Europe's 'cultural heritage' reconsidered: rupture and continuity in European cultural orientations

Organiser: Bo Stråth (HEC) and Peter Wagner (SPS) 


Financed by the EUI Research Council

For a long time the centre of attention in the analysis of European integration was placed on, first, market-making and, second, polity-building. But increasing emphasis has recently been given to the question of European cultural commonality. While 'European identity' or 'European cultural heritage' are the key terms of this debate, recent work in sociology and history questions the idea, which is implicit in these concepts, of stable cultural orientations persisting over long periods of time.

In this light, the specific identity of Europe cannot be sought in any cultural heritage, ready for use in the present, but through a sequence of socio-historical transformations in which basic issues of self-understanding were ever newly interpreted. This programme will analyse selected such transformations in European history - two founding ones, and two recent ones - as well as two transversal themes of the debate about the European heritage - the question of European liberty and the question of European unity - with a view to applying recent theoretical innovations in the social and historical sciences to the analysis of European society and history.

A research programme for the years 2005 and 2006by Bo Stråth (HEC) and Peter Wagner (SPS)submitted to the Research Council for its session of November 2004

Was Du ererbt von deinen Vätern hast,
 erwirb es, um es zu besitzen.

Johann Wolfgang von Goethe, Faust I


The main objective of this research programme is the elaboration of a more adequate understanding of the cultural specificity of Europe. In other words, we do sustain the idea that there is a European cultural specificity, but hold at the same time that it is most often misconceptualized and, as a consequence, not well grasped in its main components.

The current debate is divided between, on the one side, those scholars who try to identify a common identity of Europe, overcome from a common past, and, on the other side, those - mostly younger - scholars who insist on the diversity and plurality of cultural orientations and, moreover, ever shifting cultural practices within Europe. In our view, this is a rather barren debate, based more on theoretical presuppositions than actual historical or sociological insight.

Our own perspective would start out from the latter emphasis on cultural practices. Recent work in sociology and history as well as in anthropology and philosophy has convincingly questioned the idea of stable cultural orientations persisting over long periods of time - both in theoretical terms and on the basis of empirical investigations. However, much of the research work that is inspired by these insights now adopts a small-scale, short-term perspective and, thus, loses out of sight any form of persistence of cultural orientations.

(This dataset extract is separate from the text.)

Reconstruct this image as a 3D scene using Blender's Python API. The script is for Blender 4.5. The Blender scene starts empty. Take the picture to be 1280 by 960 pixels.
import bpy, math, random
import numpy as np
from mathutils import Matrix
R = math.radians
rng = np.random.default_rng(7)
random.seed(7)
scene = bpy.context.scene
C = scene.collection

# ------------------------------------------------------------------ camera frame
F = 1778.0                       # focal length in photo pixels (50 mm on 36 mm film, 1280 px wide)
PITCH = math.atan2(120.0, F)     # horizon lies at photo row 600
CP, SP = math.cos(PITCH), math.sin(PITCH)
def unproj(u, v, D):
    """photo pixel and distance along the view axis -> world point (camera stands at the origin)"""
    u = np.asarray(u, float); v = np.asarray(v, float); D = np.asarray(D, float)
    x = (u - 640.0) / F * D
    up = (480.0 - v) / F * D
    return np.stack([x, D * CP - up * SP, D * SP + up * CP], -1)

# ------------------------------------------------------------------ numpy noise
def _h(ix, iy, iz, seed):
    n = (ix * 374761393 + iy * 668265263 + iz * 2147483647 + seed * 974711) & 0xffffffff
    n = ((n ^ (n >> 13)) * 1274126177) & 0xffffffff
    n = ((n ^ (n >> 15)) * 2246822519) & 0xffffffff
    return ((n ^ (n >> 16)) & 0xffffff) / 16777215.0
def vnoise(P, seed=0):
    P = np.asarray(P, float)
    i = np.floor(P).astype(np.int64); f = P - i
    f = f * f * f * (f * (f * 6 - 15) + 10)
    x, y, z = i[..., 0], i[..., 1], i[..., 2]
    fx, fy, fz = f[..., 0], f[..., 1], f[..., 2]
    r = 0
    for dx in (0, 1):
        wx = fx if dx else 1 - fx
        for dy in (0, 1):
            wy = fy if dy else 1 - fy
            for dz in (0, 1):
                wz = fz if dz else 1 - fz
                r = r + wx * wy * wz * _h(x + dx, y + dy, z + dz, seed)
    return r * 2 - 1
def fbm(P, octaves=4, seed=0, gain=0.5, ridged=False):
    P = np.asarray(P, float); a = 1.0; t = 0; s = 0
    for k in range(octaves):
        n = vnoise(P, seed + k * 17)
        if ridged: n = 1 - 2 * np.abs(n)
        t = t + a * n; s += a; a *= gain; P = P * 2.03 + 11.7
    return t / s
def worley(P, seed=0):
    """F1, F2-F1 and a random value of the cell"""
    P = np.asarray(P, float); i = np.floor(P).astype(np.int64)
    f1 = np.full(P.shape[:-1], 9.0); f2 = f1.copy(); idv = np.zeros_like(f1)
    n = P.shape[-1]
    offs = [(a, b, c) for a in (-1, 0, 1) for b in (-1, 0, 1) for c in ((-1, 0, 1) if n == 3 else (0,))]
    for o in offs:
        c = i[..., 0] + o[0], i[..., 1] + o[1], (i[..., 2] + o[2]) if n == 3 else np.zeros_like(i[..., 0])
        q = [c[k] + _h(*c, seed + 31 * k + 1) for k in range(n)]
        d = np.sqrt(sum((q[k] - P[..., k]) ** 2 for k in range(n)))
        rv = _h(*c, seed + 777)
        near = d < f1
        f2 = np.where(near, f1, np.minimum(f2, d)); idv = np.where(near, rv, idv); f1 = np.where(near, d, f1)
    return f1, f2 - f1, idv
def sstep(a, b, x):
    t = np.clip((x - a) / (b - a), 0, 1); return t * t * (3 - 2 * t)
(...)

The innovative move we are proposing is the application of the recent insights about the rooting of cultural orientations in experiences; in interpretations of those experiences; and in practices built on those interpretations to the analysis of large-scale, long-term phenomena such as, in our case, 'Europe'.

In the sociology of modernity as well as in modern history, it was long held that the modernity of Europe was brought about, and acquired its specificity, through one great rupture in European history, the beginning of modern times (Neuzeit), at best conceived as a succession of related, mono-directional ruptures. The emphasis, as is well known, was placed on the scientific, the democratic and the industrial revolutions, and the European global expansion, bringing in their sum the unique 'modern society' about, which allegedly became a model to follow across the world. In contrast, our research programme aims at a re-reading of European history as a sequence of transformations in which basic issues of self-understanding and self-interpretation were taken up and ever newly interpreted leading to a series of institutional sedimentations across European history, without though arriving at a single superior solution.

The core of this research programme is the analysis of selected such transformations in European history. Based on insights from our earlier research work on European modernity and building on them, we chose two transformations that have often been seen as constitutive of Europe - the invention of democracy in ancient Greece and the decline of the Roman Empire - and two recent transformations that can be seen as central for our current self-understanding - the rupture in history effected by the First World War and the repositioning of Europe in the current era of so-called globalization. In addition, we will analyze two themes that are transversal to European history and often seen as key dimensions in the debate about European identity - the question of European liberty, and the question of European unity and division in historical perspective.